La ciudad habla, y cuando se está ciego se le puede escuchar claramente. No son ruidos, son los ecos de las acciones que realizamos, son los rastros en ondas de nuestro vivir.
Estuve tentado a abrir los ojos varias veces, pero no lo hice. Me di cuenta que nosotros los que no somos ciegos percibimos una parte del mundo, una parte muy pequeña.
Sentí curiosidad de saber cuánto dinero tenía en mi vaso, y la única solución era tocarlo. Las yemas de mis dedos confundían las formas, pero mientras acariciaba las monedas la imagen se formó en mi mente. No era difícil identificar una moneda, pero… ¿qué tanto lo era un billete?
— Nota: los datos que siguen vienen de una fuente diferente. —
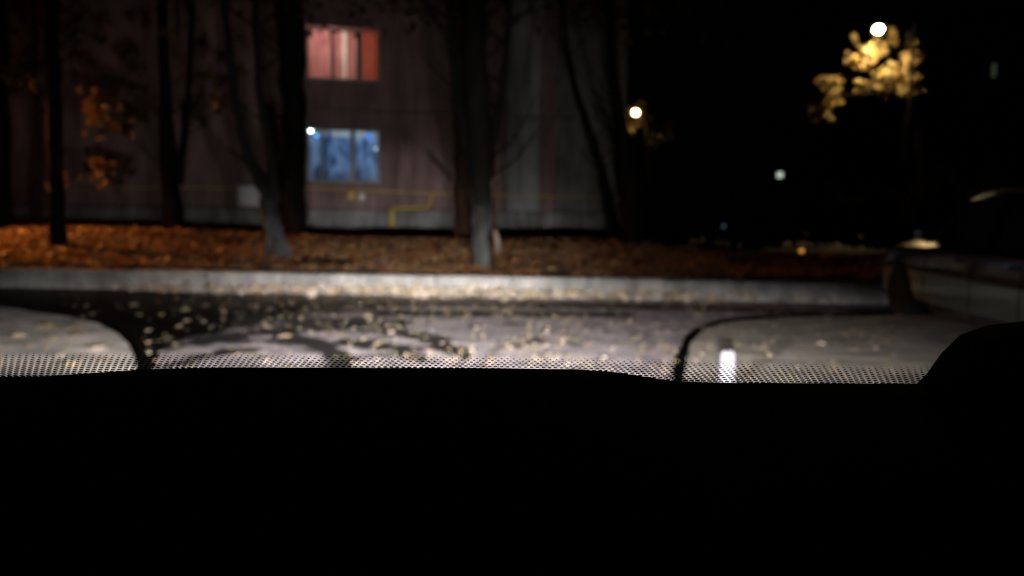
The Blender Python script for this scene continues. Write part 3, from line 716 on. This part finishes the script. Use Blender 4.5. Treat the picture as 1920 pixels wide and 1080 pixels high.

Ya no me sentí tan seguro como antes, tenía un mundo enfrente, lo escuchaba, lo palpaba, pero esa realidad no era mía. El universo humano esta construido para aquellos que pueden ver, no para los invidentes.
Me sentí débil otra vez, estaba seguro de los cambios del semáforo, pero ¿cómo evitaría irme por una alcantarilla, sin usar un bastón?
Pensé en quienes conozco: ellos sí tenían rostro. De algunos quizás recuerde el aroma. Entonces me desesperaba la idea de no poder volver a ver.
Me recogieron, me sentía tranquilo. Al cabo de unos metros comencé a abrir mis ojos, lentamente, y viví otro mundo. No sólo era consciente de los sonidos y los olores. Ya podía verlos, mis ojos se convirtieron en un accesorio.
A veces, cuando me quiero concentrar, cierro los ojos para ver esa otra realidad y los abro despacio, para percibir más cosas, para tener una visión de conjunto.
Ya sé lo complicado que es coger un bus con los ojos cerrados, y lo difícil de vivir en un mundo de videntes cuando uno es ciego. Gracias a Dios, ahora puedo ver con todos mis sentidos.